Karen Elliott House (born December 7, 1947[1]) is an American journalist and former managing editor at The Wall Street Journal and its parent company Dow Jones. She served as President of Dow Jones International and then publisher of the Wall Street Journal before her retirement in the spring of 2006. Her awards include a Pulitzer Prize.
Biography
Early life
A native of Matador, Texas, House received a bachelor's degree in journalism from the University of Texas at Austin, where she was editor of the university's newspaper, The Daily Texan. She was also a member of Orange Jackets, an honorary organization for women at UT.
Career
She joined the Journal as a reporter in 1974. She was named assistant foreign editor in 1983; foreign editor in 1984; vice-president of the Dow Jones International Group; and president of the International Group in 1995. In 1984, House was awarded a Pulitzer Prize in international reporting for her coverage of the Middle East while a reporter with the Wall Street Journal. The prize was awarded for a series of interviews with Jordan's King Hussein, which anticipated the problems Ronald Reagan's Middle East peace plan would face. She is also the recipient of the Overseas Press Club's Bob Considine Award for best daily newspaper interpretation of foreign affairs (1984[2] and 1988[3]); the University of Southern California's Distinguished Achievement in Journalism Award (1983); Georgetown University's Edward Weintal Award for distinguished coverage of American foreign policy (1980); and the National Press Club's Edwin M. Hood Award for Excellence in Diplomatic Reporting (1982).[4]

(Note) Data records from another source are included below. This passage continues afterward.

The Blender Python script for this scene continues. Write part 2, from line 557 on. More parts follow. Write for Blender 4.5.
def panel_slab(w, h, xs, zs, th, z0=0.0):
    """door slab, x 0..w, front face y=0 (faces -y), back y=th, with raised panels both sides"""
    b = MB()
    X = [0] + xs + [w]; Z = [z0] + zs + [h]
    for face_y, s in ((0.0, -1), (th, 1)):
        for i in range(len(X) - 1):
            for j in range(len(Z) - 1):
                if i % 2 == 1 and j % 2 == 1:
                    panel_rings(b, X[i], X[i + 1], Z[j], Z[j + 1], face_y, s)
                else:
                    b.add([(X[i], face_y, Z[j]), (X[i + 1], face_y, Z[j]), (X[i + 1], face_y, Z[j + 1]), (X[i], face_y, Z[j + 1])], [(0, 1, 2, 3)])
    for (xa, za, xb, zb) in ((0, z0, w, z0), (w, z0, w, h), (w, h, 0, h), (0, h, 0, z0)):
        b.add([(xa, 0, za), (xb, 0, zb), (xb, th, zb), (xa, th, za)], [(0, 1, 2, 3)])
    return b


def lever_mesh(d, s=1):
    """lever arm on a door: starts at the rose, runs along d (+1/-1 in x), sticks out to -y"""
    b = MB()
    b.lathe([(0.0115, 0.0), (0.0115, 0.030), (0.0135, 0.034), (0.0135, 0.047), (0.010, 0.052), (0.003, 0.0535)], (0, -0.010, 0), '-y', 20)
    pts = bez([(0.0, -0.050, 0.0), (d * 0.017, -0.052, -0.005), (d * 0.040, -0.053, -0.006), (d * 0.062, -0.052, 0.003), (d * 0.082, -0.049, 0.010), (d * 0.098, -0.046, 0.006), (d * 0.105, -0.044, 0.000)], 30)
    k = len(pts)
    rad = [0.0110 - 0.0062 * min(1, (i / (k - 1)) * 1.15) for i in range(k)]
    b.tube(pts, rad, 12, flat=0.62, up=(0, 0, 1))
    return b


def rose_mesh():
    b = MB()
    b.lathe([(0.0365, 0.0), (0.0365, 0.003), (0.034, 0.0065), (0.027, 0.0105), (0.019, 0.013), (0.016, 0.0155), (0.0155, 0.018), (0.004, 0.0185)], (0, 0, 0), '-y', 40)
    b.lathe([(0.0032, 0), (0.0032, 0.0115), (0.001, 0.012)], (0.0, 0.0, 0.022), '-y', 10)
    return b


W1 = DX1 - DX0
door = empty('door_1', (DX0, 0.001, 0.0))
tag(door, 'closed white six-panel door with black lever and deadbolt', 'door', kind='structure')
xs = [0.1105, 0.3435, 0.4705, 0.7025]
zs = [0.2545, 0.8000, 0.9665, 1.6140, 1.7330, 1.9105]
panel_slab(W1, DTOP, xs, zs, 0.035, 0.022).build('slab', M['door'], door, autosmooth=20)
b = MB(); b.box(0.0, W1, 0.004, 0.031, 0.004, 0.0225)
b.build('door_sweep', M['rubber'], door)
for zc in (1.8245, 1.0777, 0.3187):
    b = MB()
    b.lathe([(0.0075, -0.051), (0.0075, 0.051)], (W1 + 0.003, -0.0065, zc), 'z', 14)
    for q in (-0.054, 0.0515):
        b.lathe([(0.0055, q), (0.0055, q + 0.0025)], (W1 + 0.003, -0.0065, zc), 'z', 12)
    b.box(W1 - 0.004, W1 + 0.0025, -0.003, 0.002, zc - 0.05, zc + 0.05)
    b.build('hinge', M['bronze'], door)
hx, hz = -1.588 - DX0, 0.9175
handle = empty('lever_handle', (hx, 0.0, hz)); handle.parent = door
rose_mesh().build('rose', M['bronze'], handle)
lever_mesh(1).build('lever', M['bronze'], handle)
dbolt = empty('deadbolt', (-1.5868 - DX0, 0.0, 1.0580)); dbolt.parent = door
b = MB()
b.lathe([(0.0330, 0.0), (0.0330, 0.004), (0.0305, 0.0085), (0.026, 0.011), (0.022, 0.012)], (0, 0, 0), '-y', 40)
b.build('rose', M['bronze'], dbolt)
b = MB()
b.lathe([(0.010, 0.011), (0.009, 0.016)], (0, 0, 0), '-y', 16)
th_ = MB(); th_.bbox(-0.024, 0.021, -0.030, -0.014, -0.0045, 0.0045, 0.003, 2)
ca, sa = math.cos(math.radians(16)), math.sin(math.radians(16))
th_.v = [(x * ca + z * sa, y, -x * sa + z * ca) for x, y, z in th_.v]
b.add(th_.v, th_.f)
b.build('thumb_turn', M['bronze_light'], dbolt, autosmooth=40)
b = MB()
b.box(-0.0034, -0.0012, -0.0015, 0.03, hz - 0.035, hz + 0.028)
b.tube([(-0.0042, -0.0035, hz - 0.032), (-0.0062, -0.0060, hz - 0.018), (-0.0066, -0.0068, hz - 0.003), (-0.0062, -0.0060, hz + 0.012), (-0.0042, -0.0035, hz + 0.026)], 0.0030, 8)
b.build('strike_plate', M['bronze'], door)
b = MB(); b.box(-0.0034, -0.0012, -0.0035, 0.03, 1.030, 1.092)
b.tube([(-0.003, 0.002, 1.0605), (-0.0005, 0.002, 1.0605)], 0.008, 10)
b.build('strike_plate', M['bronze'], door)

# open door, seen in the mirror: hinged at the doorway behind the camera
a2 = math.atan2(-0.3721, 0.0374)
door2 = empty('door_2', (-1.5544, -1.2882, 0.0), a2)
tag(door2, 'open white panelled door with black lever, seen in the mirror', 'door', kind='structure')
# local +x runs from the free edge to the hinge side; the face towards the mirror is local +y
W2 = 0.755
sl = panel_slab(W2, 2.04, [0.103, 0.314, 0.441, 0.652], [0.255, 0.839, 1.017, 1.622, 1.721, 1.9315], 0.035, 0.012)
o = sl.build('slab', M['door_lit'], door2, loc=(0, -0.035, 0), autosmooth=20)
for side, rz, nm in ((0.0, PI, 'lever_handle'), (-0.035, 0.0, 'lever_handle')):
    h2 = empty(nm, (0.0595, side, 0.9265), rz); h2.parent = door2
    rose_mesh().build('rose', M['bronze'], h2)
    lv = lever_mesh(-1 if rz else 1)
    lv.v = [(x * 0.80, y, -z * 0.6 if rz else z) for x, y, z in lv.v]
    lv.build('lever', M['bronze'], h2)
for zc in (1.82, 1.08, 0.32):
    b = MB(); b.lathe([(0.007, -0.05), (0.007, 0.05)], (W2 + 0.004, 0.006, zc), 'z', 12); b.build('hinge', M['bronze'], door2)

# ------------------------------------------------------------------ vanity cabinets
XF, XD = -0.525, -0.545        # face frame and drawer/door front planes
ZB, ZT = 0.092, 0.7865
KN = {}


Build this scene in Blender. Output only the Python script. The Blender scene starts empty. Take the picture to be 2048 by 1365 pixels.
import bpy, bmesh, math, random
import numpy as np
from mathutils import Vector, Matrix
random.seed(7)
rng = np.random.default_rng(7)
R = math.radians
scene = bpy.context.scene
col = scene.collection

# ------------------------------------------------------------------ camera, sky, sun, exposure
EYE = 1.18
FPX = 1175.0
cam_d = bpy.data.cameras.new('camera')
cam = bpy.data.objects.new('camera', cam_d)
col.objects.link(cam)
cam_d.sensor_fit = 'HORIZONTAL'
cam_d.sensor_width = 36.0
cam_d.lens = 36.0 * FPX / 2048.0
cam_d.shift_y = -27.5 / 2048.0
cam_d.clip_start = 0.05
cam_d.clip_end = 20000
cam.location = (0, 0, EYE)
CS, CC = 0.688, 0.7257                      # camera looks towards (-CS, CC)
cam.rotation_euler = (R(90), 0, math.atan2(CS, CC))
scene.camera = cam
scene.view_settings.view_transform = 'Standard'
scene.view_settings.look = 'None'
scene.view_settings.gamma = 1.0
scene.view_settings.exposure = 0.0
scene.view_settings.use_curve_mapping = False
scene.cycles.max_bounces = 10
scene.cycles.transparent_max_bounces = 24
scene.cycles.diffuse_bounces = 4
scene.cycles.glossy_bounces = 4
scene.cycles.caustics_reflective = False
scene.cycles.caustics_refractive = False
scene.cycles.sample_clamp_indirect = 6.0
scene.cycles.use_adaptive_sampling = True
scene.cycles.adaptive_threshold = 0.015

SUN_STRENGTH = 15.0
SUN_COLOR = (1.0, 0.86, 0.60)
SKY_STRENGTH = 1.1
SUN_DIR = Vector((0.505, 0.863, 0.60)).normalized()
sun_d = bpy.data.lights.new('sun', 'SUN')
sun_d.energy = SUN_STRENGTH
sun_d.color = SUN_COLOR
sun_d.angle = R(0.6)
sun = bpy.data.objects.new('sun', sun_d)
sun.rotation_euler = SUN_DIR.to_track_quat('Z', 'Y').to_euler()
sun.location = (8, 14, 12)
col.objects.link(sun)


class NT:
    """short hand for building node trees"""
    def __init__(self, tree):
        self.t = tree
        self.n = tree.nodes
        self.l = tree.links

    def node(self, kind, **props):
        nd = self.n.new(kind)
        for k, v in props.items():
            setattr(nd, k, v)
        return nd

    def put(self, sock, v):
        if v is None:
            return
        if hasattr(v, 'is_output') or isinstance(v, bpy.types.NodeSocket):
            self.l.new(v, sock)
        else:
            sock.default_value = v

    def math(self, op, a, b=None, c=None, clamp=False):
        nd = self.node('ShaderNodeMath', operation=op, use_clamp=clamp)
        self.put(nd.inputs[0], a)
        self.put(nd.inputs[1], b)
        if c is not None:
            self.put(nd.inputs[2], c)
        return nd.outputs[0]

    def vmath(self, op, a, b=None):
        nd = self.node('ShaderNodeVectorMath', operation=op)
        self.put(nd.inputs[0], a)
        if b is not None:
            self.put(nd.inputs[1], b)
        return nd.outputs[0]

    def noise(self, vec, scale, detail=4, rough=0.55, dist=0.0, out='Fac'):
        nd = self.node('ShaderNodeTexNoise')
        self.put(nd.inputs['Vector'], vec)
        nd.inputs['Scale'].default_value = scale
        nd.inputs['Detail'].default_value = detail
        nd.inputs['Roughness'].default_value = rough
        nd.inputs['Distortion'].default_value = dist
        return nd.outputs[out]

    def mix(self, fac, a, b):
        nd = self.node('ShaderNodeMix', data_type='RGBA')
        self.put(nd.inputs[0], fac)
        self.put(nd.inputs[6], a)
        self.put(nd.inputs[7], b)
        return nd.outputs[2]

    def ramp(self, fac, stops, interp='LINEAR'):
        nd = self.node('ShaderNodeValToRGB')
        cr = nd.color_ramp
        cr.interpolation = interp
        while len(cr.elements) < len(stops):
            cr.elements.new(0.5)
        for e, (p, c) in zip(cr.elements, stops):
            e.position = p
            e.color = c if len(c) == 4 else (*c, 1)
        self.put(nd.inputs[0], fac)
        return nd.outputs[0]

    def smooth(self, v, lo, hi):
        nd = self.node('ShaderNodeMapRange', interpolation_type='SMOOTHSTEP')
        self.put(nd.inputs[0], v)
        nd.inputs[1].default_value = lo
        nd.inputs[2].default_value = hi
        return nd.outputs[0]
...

In 2002, she was appointed publisher by the board of Dow Jones. As publisher she was the architect of the Journal's Weekend Edition, among other ambitious and often controversial projects. At the Journal, House worked under her husband, Peter R. Kann,[5] Dow Jones CEO and chairman of the board from 1992 until 2006. In February 2007, House wrote a series of articles for the WSJ following a month-long tour of Saudi Arabia.
She is a board member of both the Council on Foreign Relations and Boston University, where she befriended the university's late president and chancellor John Silber. At his memorial service on November 29, 2012, she recalled how he was fired as the dean of the College of Arts and Sciences at the University of Texas in 1970 while she was writing about him as a beginning reporter.[6] She is the chairman on the board of trustees for RAND Corporation since 2009.[7] She is married and is the mother of four children.[4]
Kingdom of Sand and Cement: The Shifting Cultural Landscape of Saudi Arabia by Peter Bogaczewicz, Edward Burtynsky, Rodrigo Orrantia, Karen Elliott House[8]
Viewpoints
Karen Elliott House mentioned in her book "On Saudi Arabia: Its People, Past, Religion, Fault Lines—and Future" that she believes that Saudi Arabia's internal problems are deeper than its external problems. Finding a job for the new generation of unemployed youth has become a big problem in the absence of high oil revenues, writes House, and the best thing that the Saudi regime can do in this situation, is to magnify the chaos in the region in the eyes of its people to such an extent that Saudis consider Al-Saud's relative stability better than anything else.[9]